Natural gas and petroleum product consumption is rising in Asia faster than supply is growing, potentially shifting global trade patterns and infrastructure investments. The economies in countries outside the Organization for Economic Cooperation and Development (OECD) account for nearly all of EIA’s projected growth in petroleum product consumption between 2018 and 2050 in IEO2019, as growing populations and economic growth result in increased consumption of energy. Non-OECD Asia accounts for about three-quarters of EIA’s projected global increase in liquid fuels consumption through 2050.

India, in particular, is projected to experience rapid industrial growth and increased demand for motorized transportation.

In contrast to energy consumption growth in Asia, EIA projects in the IEO2019 that crude oil production will be concentrated in the Americas, Russia, and the Middle East. Trade and infrastructure will have to shift to accommodate the projected production and consumption changes. Given these overall economic patterns, natural gas trade and infrastructure face similar shifts.

End-use consumption is increasingly shifting toward electricity. Electricity generation increases 79% between 2018 and 2050 in EIA’s IEO2019 projection as a result of increased electricity consumption in all end-use sectors.

Electricity will remain the main source of energy consumed in buildings. In the residential and commercial sectors, EIA projects that electricity use will increase as populations rise, commercial services expand, and standards of living increase in non-OECD economies, which, in turn, will increase the demand for appliances and personal equipment.

Although the IEO2019 projects that petroleum and other liquid fuels will remain the predominant transportation fuel, electricity use will increase in the transportation sector as more plug-in electric vehicles enter the fleet and as electricity use for rail expands.

In the industrial sector, EIA projects that emerging economies with developing industrial sectors have a greater ability to increase electrification as they implement newer technologies.

Falling generation costs, energy consumption growth, and policy work together to shift the electricity generation mix. More developed OECD and developing non-OECD economies have vastly different growth profiles for electricity consumption. On average, EIA projects in IEO2019 that OECD consumption of electricity will grow 1.0% annually between 2018 and 2050, while non-OECD consumption grows 2.3% annually. Although renewables are cost-competitive compared with new fossil-fired electric generation, displacement of existing non-renewable generation requires policy incentives.
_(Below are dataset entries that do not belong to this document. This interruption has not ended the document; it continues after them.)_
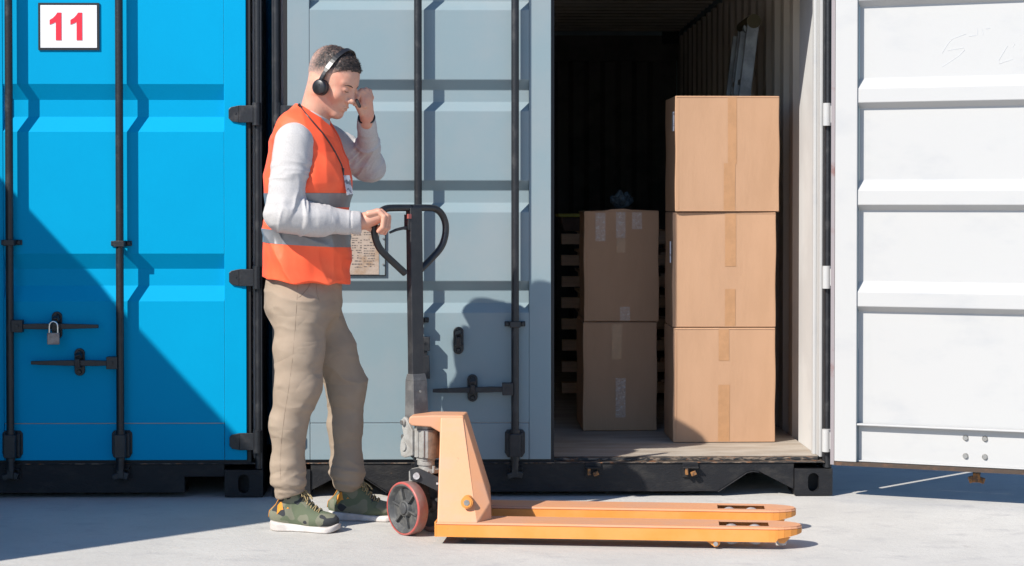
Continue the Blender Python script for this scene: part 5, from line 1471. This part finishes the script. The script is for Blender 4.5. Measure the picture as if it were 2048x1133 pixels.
# flat outer strap
vs = []
for i, p_ in enumerate(path):
    t = (path[min(i + 1, 32)] - path[max(i - 1, 0)]).normalized(); s_ = Vector(hf) - t * Vector(hf).dot(t); s_.normalize(); o2 = s_.cross(t); 
    ww = .0095 if 3 < i < 29 else .0065
    c_ = p_ + (p_ - Vector(HL(0, 0, .02))).normalized() * .002
    nrm = (p_ - Vector(HL(0, 0, .02))).normalized()
    vs += [c_ - s_ * ww, c_ + s_ * ww, c_ + s_ * ww + nrm * .004, c_ - s_ * ww + nrm * .004]
m.add(vs, [(4*i+j, 4*i+(j+1)%4, 4*i+4+(j+1)%4, 4*i+4+j) for i in range(32) for j in range(4)] + [(0, 1, 2, 3), (131, 130, 129, 128)], False)
m.build("headband", HBLK, hs)
for b in (-1, 1):
    m = MB(); m.obox(Vector(HL(.005, .089 * b, .004)), Vector(hf), Vector(hl), Vector(hu), .0085, .0045, .020); m.build("slider", HBLK, hs, bevel=.002)
mic = W_(717, 208, -.845)
m = MB(); m.tube(smooth_path([Vector(HL(.004, .098, -.030)), Vector(HL(.03, .098, -.035)), Vector(HL(.08, .070, -.055)), Vector(HL(.115, .040, -.045)), Vector(mic + ZH * .012)], 2), .0022, n=6)
m.build("microphone_boom", HBLK, hs)
m = MB(); a_ = Vector(W_(713, 200, -.868)); b2 = Vector(W_(720, 215, -.872)); d_ = (b2 - a_).normalized()
m.lathe(a_, d_, [(-.004, .001), (-.001, .005), (.004, .0066), ((b2 - a_).length - .004, .0066), ((b2 - a_).length, .005), ((b2 - a_).length + .002, .001)], 14); m.build("microphone", HPAD, hs)
m = MB(); m.tube([Vector(mic + ZH * .012), (a_ + Vector(mic)) / 2, a_ + d_ * .004], .0022, n=6); m.build("microphone_boom", HBLK, hs)

# wristband on the raised arm
m = MB(); ax_ = Vector(wrF - elF).normalized(); c = Vector(W_(733, 236, -.745)); m.lathe(c - ax_ * .004, ax_, [(0, .028), (-.001, .034), (.004, .0355), (.009, .034), (.008, .028)], 28); m.build("wristband", HBLK, man)
# lanyard with badge
ly = empty("lanyard", man.location); tag(ly, "thin black lanyard with a card badge hanging over the man's vest", "lanyard")
def vs_(p): return np.minimum(vest(p), np.minimum(shirt(p), neckf(p)))
pts = [front_pt(vs_, x, y, .003) for x, y in ((601, 214), (610, 226), (622, 240), (634, 254), (645, 266), (655, 280), (663, 292), (671, 306), (677, 318), (683, 330), (686, 342))]
m = MB(); m.tube(smooth_path([Vector(q_) for q_ in pts], 2), .0030, n=8)
m.cyl(Vector(pts[0]) + Vector((-.008, 0, .010)), Vector(pts[0]) + Vector((.004, 0, -.004)), .006, .005, n=10)
m.build("cord", HBLK, ly)
m = MB(); c = Vector(front_pt(vs_, 686, 342, .006)); m.cyl(c + Vector((0, 0, .01)), c - Vector((0, 0, .022)), .0055, .004, n=10); m.build("clip", HBLK, ly)
BADGE = mat("card_badge", (0.50, 0.50, 0.52), 0.3, c2=(0.16, 0.15, 0.16), nscale=60, nlo=0.52, nhi=0.58)
yb0 = front_pt(vs_, 688, 352, .012)[1] + MO[1]; cq = [Vector(W_(x, y, yb0 + dy_)) for x, y, dy_ in ((687, 351, -.004), (699, 351, .012), (706, 388, .012), (694, 391, -.008))]
m = MB(); m.add(cq, [(0, 1, 2, 3)], False); m.build("badge", BADGE, ly, solid=.0015)
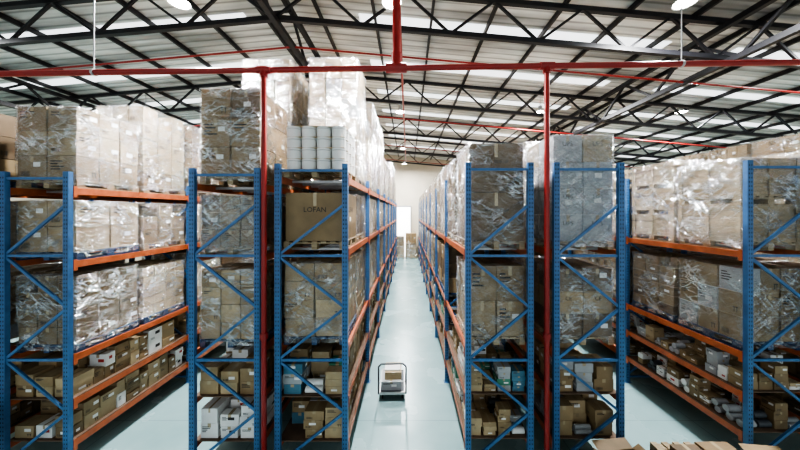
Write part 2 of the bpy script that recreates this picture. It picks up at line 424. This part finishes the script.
put('E',1,0,0,load(1.4,2,2,3,('card4','card1'),'film',seed=21,txt='CE'))
cr1=crates(1.9,3,22,'HANDLE WITH CARE'); cr2=crates(1.7,2,23,'NO. 12')
for b_ in range(4):
    for s_ in(0,1): put('F',0,b_,s_,cr1 if (b_+s_)%2 else cr2,'wooden_crate_stack')
put('F',1,0,0,load(1.5,3,3,3,('greybox','card1'),'film',seed=24,palm='bluepal'))
put('F',1,0,1,load(1.45,4,3,6,('card4','card2'),'film',seed=25,palm='bluepal'))

for key,(xl,xr,H,lv) in RK.items():
    nb=NB
    rack('pallet_rack',xl,xr,H,lv)
    for li,zl in enumerate(lv):
        if zl<1.7:
            nxt=lv[li-1]; last = li==len(lv)-1
            mx=mixes[key]
            if key=='B' and last: mx=['paper','paper','paper','card3']
            fine = key in 'FD'
            shelf_goods('shelf_of_small_cartons',xl,xr,zl,nxt-zl,mx,ord(key)*10+li,fill=.96,
                        hmin=.06 if fine else .13,hmax=.17 if fine else .28,ymax=.3 if fine else .38,
                        rolls=.2 if fine else .06, rows=4 if fine else 3, stack=(1,2,2,3,3) if key=='F' else (1,2,3,3,4))
            continue
        topmost = li==0
        for b_ in range(nb):
            for s in(0,1):
                if (key,li,b_,s) in special: continue
                if R.random()<(.04 if topmost else .06): continue
                if topmost: pool = tall+xt[:3] if key in 'BC' else (tall if key!='A' else tall+mid)
                else:
                    gap=lv[li-1]-zl-.12
                    pool = mid if gap>1.5 else low
                if topmost and key=='L' and b_<3: pool=mid[:1]+mid[3:]
                x,y=slot(key,b_,s); nm=NAME
                me=R.choice(pool)
                if key in 'GH' and topmost and R.random()<.5: me=R.choice((cr1,cr2)); nm='wooden_crate_stack'
                if key=='H' and topmost and b_ in(1,2): me=R.choice((xt[0],xt[3])); nm=NAME
                place(nm,me,(x,y,zl+BEAM_H/2+.001))

# ------------------------------------------------------------------ room shell
XW=22; YB=30.2; YF=-8; RX=-3.4
def rz(x): return 10.9-.09*abs(x-RX)
a=Acc(); a.box((0,(YB+YF)/2,-.1),(2*XW,YB-YF,.2),'floor_paint'); a.obj('floor')
a=Acc()
for x0,x1 in((-XW,RX),(RX,XW)):
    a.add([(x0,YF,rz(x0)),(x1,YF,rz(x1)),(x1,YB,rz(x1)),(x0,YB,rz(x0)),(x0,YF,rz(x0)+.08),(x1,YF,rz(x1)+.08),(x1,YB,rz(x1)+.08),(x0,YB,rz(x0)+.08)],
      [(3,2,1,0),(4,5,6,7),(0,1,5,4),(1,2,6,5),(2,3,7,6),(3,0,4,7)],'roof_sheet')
a.obj('ceiling')
n=0
for yy in(2.4,8.6,11.2,13.9,16.6,19.3,22,25):
    for x0,x1 in((-19,-5),(-1.5,8),(10,20)):
        n+=1; a=Acc()
        a.add([(x0,yy,rz(x0)-.02),(x1,yy,rz(x1)-.02),(x1,yy+.45,rz(x1)-.02),(x0,yy+.45,rz(x0)-.02)],[(3,2,1,0)],'skylight')
        a.obj('window_%d'%n)
a=Acc(); a.add([(-XW,YB,0),(XW,YB,0),(XW,YB,rz(XW)),(RX,YB,rz(RX)),(-XW,YB,rz(-XW)),(-XW,YB+.2,0),(XW,YB+.2,0),(XW,YB+.2,rz(XW)),(RX,YB+.2,rz(RX)),(-XW,YB+.2,rz(-XW))],
  [(0,1,2,3,4),(9,8,7,6,5)],'wallmat'); a.obj('wall_back')
for s,nm in((-1,'wall_left'),(1,'wall_right')):
    a=Acc(); a.box((s*(XW+.1),(YB+YF)/2,rz(s*XW)/2),(.2,YB-YF,rz(s*XW)),'wallmat'); a.obj(nm)
YD=YB-.02
a=Acc(); a.box((-.5,YD-.05,2.6),(1.5,.08,5.2),'daylight_door')
for i in range(12): a.box((-.5,YD-.1,.3+i*.42),(1.5,.03,.025),'doorwhite')
for s in(-1,1): a.box((-.5+s*.8,YD-.06,2.65),(.1,.1,5.3),'greybox')
a.box((-.5,YD-.06,5.3),(1.7,.1,.15),'greybox')
a.obj('door_1')
for x,m1,m2,h in((-.95,low[3],low[0],1.12),(.3,mid[3],low[2],1.45),(1.55,low[0],low[1],1.12)):
    place(NAME,m1,(x,YB-1.1,0)); place(NAME,m2,(x,YB-1.1,h))

# trusses
for yT in(7.4,12.4,17.4,22.4,27.4):
    a=Acc()
    for x0,x1 in((-XW,RX),(RX,XW)):
        a.bar((x0,yT,rz(x0)-.2),(x1,yT,rz(x1)-.2),.12,.12,'steelblack'); a.bar((x0,yT,rz(x0)-1.15),(x1,yT,rz(x1)-1.15),.12,.12,'steelblack')
    x=-XW+.1; s=0
    while x<XW-1.2:
        z0=rz(x)-(.2 if s else 1.15); z1=rz(x+1.15)-(1.15 if s else .2)
        a.bar((x,yT,z0),(x+1.15,yT,z1),.06,.06,'steelblack'); x+=1.15; s^=1
    a.obj('roof_truss')
a=Acc()
x=-XW+.6
while x<XW:
    a.bar((x,YF,rz(x)-.09),(x,YB-.05,rz(x)-.09),.07,.14,'steelblack'); x+=1.7
a.obj('roof_purlins')
for gx in(RX,8.2,-14.5):
    a=Acc(); zt,zb=rz(gx)-.35,rz(gx)-1.3
    a.bar((gx,YF,zt),(gx,YB-.05,zt),.14,.14,'steelblack'); a.bar((gx,YF,zb),(gx,YB-.05,zb),.14,.14,'steelblack')
    y=YF; s=0
    while y<YB-1.4:
        a.bar((gx,y,zt if s else zb),(gx,y+1.25,zb if s else zt),.07,.07,'steelblack'); y+=1.25; s^=1
    a.obj('roof_girder')

# sprinkler pipes
a=Acc(); YP=4.93
def zp(x): return 7.2+.0145*x
a.tube((-12,YP,zp(-12)),(12,YP,zp(12)),.05,'redpipe',14)
for x in(-7.42,-2.5,2.41,7.45):
    a.tube((x,YP,0),(x,YP,zp(x)),.045,'redpipe',14)
    for z in(.02,2.5,zp(x)-.12): a.tube((x,YP,z),(x,YP,z+.1),.065,'redpipe',14)
    a.tube((x-.12,YP,zp(x)),(x+.12,YP,zp(x)),.066,'redpipe',14)
for x in(-5.45,4.75): 
    a.tube((x,YP,zp(x)),(x,YP,rz(x)-.1),.009,'galv',6); a.tube((x-.02,YP,zp(x)),(x+.02,YP,zp(x)),.06,'galv',12)
a.tube((-.2,YP,zp(0)),(-.2,YP,rz(0)-.1),.07,'redpipe',14); a.tube((-.38,YP,zp(0)),(-.02,YP,zp(0)),.085,'redpipe',14); a.tube((-.2,YP,zp(0)),(-.2,YP,zp(0)+.25),.09,'redpipe',14)
for y in(8.4,14,20,25.5):
    for x0,x1 in((-XW+.5,RX),(RX,XW-.5)):
        a.tube((x0,y,rz(x0)-1.32),(x1,y,rz(x1)-1.32),.03,'redpipe',8)
a.tube((-.2,YP,rz(0)-1.32),(-.2,25.5,rz(0)-1.32),.04,'redpipe',10)
a.obj('sprinkler_pipework')

# fire hose reel
a=Acc(); c=(-7.3,4.62,1.05)
a.torus(c,(0,1,0),.36,.03,'redpipe'); a.torus((c[0],c[1]+.16,c[2]),(0,1,0),.36,.03,'redpipe')
for k in range(3): a.torus((c[0],c[1]+.04+.04*k,c[2]),(0,1,0),.25,.03,'rubber',24,6)
a.tube((c[0],c[1]-.03,c[2]),(c[0],c[1]+.2,c[2]),.06,'galv')
for k in range(6):
    t=k*math.pi/3; a.bar(c,(c[0]+.36*math.cos(t),c[1],c[2]+.36*math.sin(t)),.03,.03,'redpipe')
a.box((c[0],c[1]+.14,.5),(.06,.05,1.0),'redpipe')
a.obj('fire_hose_reel')

# high bay lamps
for lx in(-12,-5,-.35,6.05,12.5):
    for ly in(6.2,13,20.5,27):
        zt=rz(lx); z=9.25
        a=Acc(); a.tube((0,0,.25),(0,0,zt-z-.02),.012,'galv',6); a.tube((0,0,.12),(0,0,.3),.09,'galv',12)
        a.tube((0,0,0),(0,0,.14),.22,'galv',20,.09,cap=False); a.tube((0,0,.02),(0,0,.03),.2,'lampglow',20)
        o=a.obj('high_bay_lamp',(lx,ly,z))
        ld=bpy.data.lights.new('lamp','AREA'); ld.shape='DISK'; ld.size=.38; ld.energy=640; ld.color=(.97,.985,1)
        lo=bpy.data.objects.new('light',ld); scene.collection.objects.link(lo); lo.parent=o; lo.location=(0,0,-.01)

# platform trolley
a=Acc()
a.box((0,.5,.2),(.62,.98,.035),'darkbox')
for s in(-1,1): a.box((s*.31,.5,.2),(.03,1.0,.06),'galv')
for s in(0,1): a.box((0,s*1.0,.2),(.65,.03,.06),'galv')
for x in(-.25,.25):
    for y in(.12,.88):
        a.tube((x-.02,y,.075),(x+.02,y,.075),.075,'rubber',16); a.box((x,y,.15),(.06,.05,.06),'galv')
for s in(-1,1):
    a.tube((s*.34,0,.19),(s*.34,-.03,.88),.02,'darkbox',10)
    a.tube((s*.34,-.03,.88),(s*.27,-.035,.95),.02,'darkbox',10)
a.tube((-.27,-.035,.95),(.27,-.035,.95),.02,'darkbox',10)
a.tube((-.34,-.015,.5),(.34,-.015,.5),.012,'galv',8)
rng=random.Random(3)
carton(a,(-.03,.4,.2175+.11),(.5,.6,.22),'greybox',rng); carton(a,(.02,.42,.4375+.09),(.42,.5,.18),'card3',rng)
a.box((.0,.4,.6325),(.4,.3,.03),'paper')
a.obj('platform_trolley',(-.39,7.05,0),rz=.03)

# foreground stacks of pallets / open cartons
a=Acc()
for k in range(6): pallet(a,1.2,1.0,'wood',z=k*.15)
carton(a,(.25,.1,.9+.06),(.5,.5,.12),'card2',rng); carton(a,(-.3,.05,.9+.08),(.4,.4,.16),'card4',rng)
a.obj('stack_of_wooden_pallets',(4.6,4.2,0))
def opencarton(w,l,h,mt='card1'):
    a=Acc(); t=.012
    a.box((0,0,t/2),(w,l,t),mt)
    for s in(-1,1):
        a.box((s*(w/2-t/2),0,h/2),(t,l,h),mt); a.box((0,s*(l/2-t/2),h/2),(w-2*t,t,h),mt)
        a.bar((s*w/2,0,h),(s*(w/2+.1),0,h+.06),l,.008,mt)
        p=Vector((0,s*l/2,h)); q=Vector((0,s*(l/2+.15),h+.05))
        a.add([(-w/2,p.y,p.z),(w/2,p.y,p.z),(w/2,q.y,q.z),(-w/2,q.y,q.z)],[(0,1,2,3)],mt)
    return a.mesh('open_carton')
place('open_carton',opencarton(.6,.5,.9,'card2'),(3.35,4.3,0),.1)
place('open_carton',opencarton(.6,.5,.8),(5.75,4.3,0),-.1)

# ------------------------------------------------------------------ world + camera
w=bpy.data.worlds.new('World'); scene.world=w; w.use_nodes=True
w.node_tree.nodes['Background'].inputs[0].default_value=(.91,.96,1,1); w.node_tree.nodes['Background'].inputs[1].default_value=.85
cd=bpy.data.cameras.new('camera'); cam=bpy.data.objects.new('camera',cd); scene.collection.objects.link(cam)
cam.location=(0,0,4.7); cam.rotation_euler=(math.pi/2,0,0)
cd.sensor_width=36; cd.lens=284/800*36; cd.shift_x=-8/800; cd.shift_y=-13/800; cd.clip_start=.05
scene.camera=cam
scene.view_settings.view_transform='AgX'
try: scene.view_settings.look='AgX - High Contrast'
except Exception as e: print(e)
scene.view_settings.exposure=0.35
In OECD countries, policy initiatives tend to have a stronger effect on electric generation investment, and renewables meet most of the growth in electricity consumption as well as displace some existing generation. A mix of renewables and non-renewable generating technologies meets non-OECD electricity consumption growth, and this mix is generally influenced by regional resource and economic considerations.



This may be more than enough to curtain and/or reduce world population faster than expected?